Kini, apa yang membuat para guru honor semakin berdebar-debar adalah adanya kabar bahwa di Aceh, dari 8.500 orang guru honor yang dilimpahkan pada Oktober 2016 oleh pemerintah kabupaten/kota se-Aceh kepada Pemerintah Aceh, akan diseleksi ulang. Pelimpahan 8500 guru honor itu ke Pemerintah Provinsi sebagai konsekuensi dari pemberlakuan Undang-Undang Nomor 23 Tahun 2014 tentang Pemerintah Daerah. Semua guru kontrak atau guru honor akan diseleksi ulang secara online tahun depan. Dampaknya, masalah ini menjadi perbincangan banyak orang, terutama di kalangan orang-orang yang berempati dan simpati terhadap nasib guru honor ini di Aceh. Menjadi lebih ramai lagi perbincangan itu dengan semakin mudahnya melakukan perbicangan lewat media social. Ada diskusi atau perbincangan soal rendahnya honor yang diterima oleh para guru honor, hingga pada persoalan lain.
Seleksi ulang itu sebagaimana dijelaskan oleh kepala Dinas Pendidikan Aceh, Drs. Laisani di media massa, bahwa  "Seleksi ulang guru honor/ kontrak provinsi itu untuk pemenuhan standar kualitas mengajar demi peningkatan mutu pendidikan dan lulusannya. Rencana tes ulang guru honor/ kontrak itu, menurutnya, merupakan gagasan dan komitmen Gubernur Aceh, Irwandi Yusuf yang disampaikan pada malam resepsi Hari Pendidikan (Hardikda) 2017 di Amel Convention Center, Banda Aceh, Sabtu (30/9) malam.
Lebih lanjut pemerintah kabupaten/kota dulu merekrut guru kontrak, guru honor dimaksudkan untuk mengisi kekurangan guru PNS di SLB, SMA, dan SMK yang sekolahnya baru dibuka maupun yang sudah lama. Pertimbangannya,karena saat itu tidak ada kuota penerimaan guru PNS. Sejalan dengan itu, sejak Januari 2017 sampai sekarang pembayaran honorarium mengajar guru kontrak/ honor non-PNS pada SLB, SMA, dan SMK itu menjadi tanggung jawab Pemerintah Aceh.

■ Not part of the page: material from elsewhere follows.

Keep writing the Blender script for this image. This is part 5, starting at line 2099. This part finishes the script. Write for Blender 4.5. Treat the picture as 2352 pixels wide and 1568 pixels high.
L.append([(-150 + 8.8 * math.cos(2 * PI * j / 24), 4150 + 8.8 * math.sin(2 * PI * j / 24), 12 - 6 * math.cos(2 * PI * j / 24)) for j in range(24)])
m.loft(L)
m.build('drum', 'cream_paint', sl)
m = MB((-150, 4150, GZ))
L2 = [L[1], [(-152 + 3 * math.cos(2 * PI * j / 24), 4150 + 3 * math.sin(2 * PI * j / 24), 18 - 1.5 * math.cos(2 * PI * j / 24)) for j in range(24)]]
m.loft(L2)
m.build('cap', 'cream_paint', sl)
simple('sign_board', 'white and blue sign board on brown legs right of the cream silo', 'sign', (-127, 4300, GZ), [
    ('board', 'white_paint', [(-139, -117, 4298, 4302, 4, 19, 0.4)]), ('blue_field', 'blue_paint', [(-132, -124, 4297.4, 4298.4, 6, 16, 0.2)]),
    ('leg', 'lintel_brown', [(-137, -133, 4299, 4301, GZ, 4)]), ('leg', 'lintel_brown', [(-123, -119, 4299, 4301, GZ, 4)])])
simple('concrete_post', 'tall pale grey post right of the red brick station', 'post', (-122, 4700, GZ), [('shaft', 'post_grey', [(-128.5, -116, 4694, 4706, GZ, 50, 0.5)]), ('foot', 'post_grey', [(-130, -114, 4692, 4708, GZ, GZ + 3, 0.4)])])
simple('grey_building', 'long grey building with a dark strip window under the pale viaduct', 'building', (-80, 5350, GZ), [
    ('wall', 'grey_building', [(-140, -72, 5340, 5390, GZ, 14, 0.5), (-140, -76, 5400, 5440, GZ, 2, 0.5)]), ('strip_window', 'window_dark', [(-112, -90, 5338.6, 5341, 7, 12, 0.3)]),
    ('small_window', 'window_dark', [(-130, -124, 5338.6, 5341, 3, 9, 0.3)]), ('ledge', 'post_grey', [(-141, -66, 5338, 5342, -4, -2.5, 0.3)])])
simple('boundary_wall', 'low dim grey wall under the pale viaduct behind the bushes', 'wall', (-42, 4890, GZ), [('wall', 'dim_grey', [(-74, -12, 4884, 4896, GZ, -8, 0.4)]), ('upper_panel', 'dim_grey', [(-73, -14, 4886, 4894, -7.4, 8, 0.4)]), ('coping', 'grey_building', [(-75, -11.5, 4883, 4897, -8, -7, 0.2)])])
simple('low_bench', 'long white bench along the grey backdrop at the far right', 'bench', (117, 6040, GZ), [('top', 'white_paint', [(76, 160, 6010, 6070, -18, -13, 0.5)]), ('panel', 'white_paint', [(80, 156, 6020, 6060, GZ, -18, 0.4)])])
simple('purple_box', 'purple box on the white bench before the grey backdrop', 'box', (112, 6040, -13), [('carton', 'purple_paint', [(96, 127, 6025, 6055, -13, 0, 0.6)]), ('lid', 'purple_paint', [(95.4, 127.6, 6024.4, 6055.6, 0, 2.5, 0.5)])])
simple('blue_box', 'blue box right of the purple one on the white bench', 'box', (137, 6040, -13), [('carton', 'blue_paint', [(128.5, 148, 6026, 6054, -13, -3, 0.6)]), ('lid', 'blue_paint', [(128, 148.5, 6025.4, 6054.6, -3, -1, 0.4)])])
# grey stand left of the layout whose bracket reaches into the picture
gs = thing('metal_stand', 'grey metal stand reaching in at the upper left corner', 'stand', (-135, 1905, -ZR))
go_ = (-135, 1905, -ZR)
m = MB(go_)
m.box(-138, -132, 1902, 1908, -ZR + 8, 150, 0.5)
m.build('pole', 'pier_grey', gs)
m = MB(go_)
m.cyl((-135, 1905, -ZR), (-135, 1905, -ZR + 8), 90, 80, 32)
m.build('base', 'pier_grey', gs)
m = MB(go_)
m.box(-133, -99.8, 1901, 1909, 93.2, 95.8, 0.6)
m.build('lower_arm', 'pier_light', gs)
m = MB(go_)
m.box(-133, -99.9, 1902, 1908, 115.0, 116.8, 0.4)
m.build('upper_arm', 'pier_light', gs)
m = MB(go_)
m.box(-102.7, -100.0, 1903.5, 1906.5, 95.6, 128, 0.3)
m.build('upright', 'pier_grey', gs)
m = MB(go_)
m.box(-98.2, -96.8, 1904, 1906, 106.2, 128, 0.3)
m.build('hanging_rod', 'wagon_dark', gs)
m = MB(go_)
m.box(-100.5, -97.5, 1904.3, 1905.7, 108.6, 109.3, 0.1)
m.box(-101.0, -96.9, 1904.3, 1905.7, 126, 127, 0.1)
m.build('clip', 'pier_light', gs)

Tes ulang kemampuan mengajar guru kontrak SLB, SMA, dan SMK itu, dipersyaratkan Gubernur Irwandi harus secara online, seperti pola penerimaan CPNS, agar lebih transparan dan jujur.
 Dengan akan dilaksanakan  tes ulang terhadap 8.500 guru honor di Aceh  pada tahun 2018 nanti, membuat para guru  honor semakin berdebar-debar dan dihantui rasa takut. Karena akan banyak di antara 8.500 guru tersebut yang akan kehilangan lapangan pekerjaan. Hanya  mereka yang memiliki kapasitas yang baik, akan terjaring dan bisa melanjutkan status guru honor, sementara yang kualitas dan kompetensi rendah, walau sudah mengajar puluhan tahun , akan terdepak jauh dari arena pertandingan. Akhirnya, nasib guru honor memang tidak semanis namanya. Oleh sebab itu, para  konta harus sudah mengatur strategi lain atau mencari alternatif selain menjadi guru honor.